WASHINGTON — Keystone XL is clearly the party that U.S. President Barack Obama doesn’t want to attend.
For years now he has been dodging persistent invitations hand-delivered by Prime Minister Stephen Harper and a parade of cabinet ministers and western premiers as well as plastered across the walls and floors of Washington subway stations in the form of ads promoting U.S.-Canada friendship and energy security.
Obama’s reply has been to delay, which he did again last week. And once again the excuse was Nebraska.
Back in February when a Nebraska judge ruled the state’s process for approving the pipeline’s route was illegal, the U.S. State Department dismissed it as immaterial to the assessment process. Then Obama surprised everybody last week by using it as an excuse to postpone his final decision.
That Nebraska was once again little more than a convenience is significant. Obama’s decision on Keystone is about whether it’s in the national interest of the United States to allow this pipeline to cross the border. It’s not about whether the route through Nebraska is safe or whether the Nebraska process for approving that route was legal. That, in the end, is for Nebraska to decide. Obama could easily have approved the pipeline and left Nebraska to settle its section of the route.

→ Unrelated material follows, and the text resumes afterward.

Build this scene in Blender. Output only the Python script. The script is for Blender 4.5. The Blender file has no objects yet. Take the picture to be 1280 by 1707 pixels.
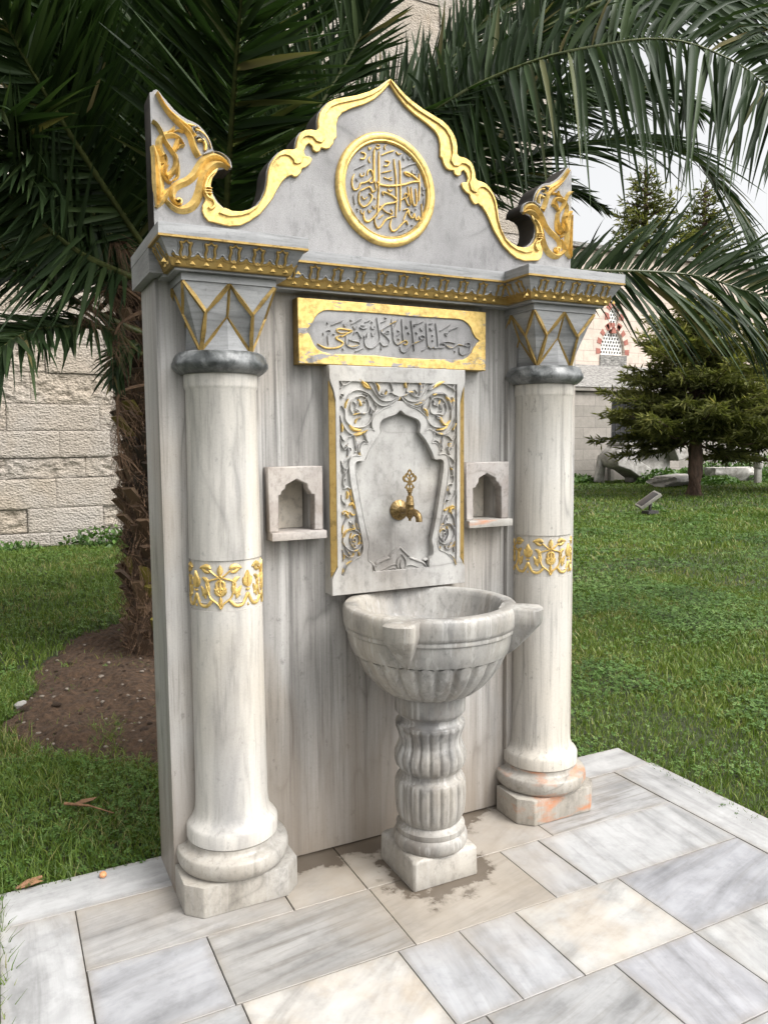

But he didn’t. Instead, he followed conventional wisdom that a “Yes” to Keystone would discourage his environmentalist youth base and a “No” would give fodder to Republicans who would label him a job-killer.
Faced with increasing pressure to make a decision in May, he chose to side with his advisers that he had nothing to lose by another delay. Democrats fear the loss of just three seats could lose them the Senate in November. Keystone could tip the balance in oil states such as Louisiana, where the Democrat senator faces a tight race. Whether the fate of a Canadian oil pipeline would determine an election in parochial America is doubtful. But why take the chance?
In the end, a delay doesn’t bother environmentalists. “Every day that the pipeline is not built is good for the environment,” Ross Hammond, a senior campaigner for Friends of the Earth, said in an interview. “What counts is his final decision and I believe he’ll deny the permit.”
This is no easy political game. The pipeline has assumed the role of the big bad guy of climate change in a country that still entertains powerful doubts about the issue.
That was made clear yet again by an Associated Press poll released Tuesday — Earth Day — showing that only 33 per cent of Americans are very confident that the Earth’s temperatures are rising because of man-made greenhouse gases. An even larger percentage — 38 — have no confidence in the science at all and the rest are only “somewhat confident” the science is accurate.
Edward Maibach, director of the Center for Climate Change Communications at George Mason University, whose polls mirror these results, blames the inability of scientific experts to clarify their message enough to penetrate the fog of disinformation.
“Over half of Americans don’t known what the experts have concluded, which means in my opinion the experts haven’t been very effective in sharing with the public what they have concluded,” he said. “People are told there is a lot of disagreement among the scientists and therefore it would be irresponsible to take action when the science isn’t yet settled.”
Obama is a climate change president. Every statement he has ever made on the issue indicates that were he not saddled with a divided Congress and public, he would have long ago launched a national climate program promoting clean energy and sidelining fossil fuels, particularly the really dirty kind such as heavy oil from the oilsands. This would have meant an early “No” on Keystone XL, as one administration consultant said in an interview.
So, Obama is caught playing a political game over a vital issue that demands immediate action.
The irony is that Maibach’s research also shows that politicians who campaign on climate change action “are more likely to keep their job next time than lose it.”
But clearly Obama has decided there’s just no winning on this issue right now.
Whatever happens in November’s elections, he will be free to make a quick Keystone decision, own it and not burden his successor with it.
Keystone supporters should take no comfort in that. Given Keystone’s enormous symbolic significance, his decision will be a defining moment. As he heads for the exit, Keystone likely will be his ultimate message to the world — and to Canada’s Conservative government — on climate change.
If he is true to his word, it’s hard to believe that the decision will be anything other than “No.”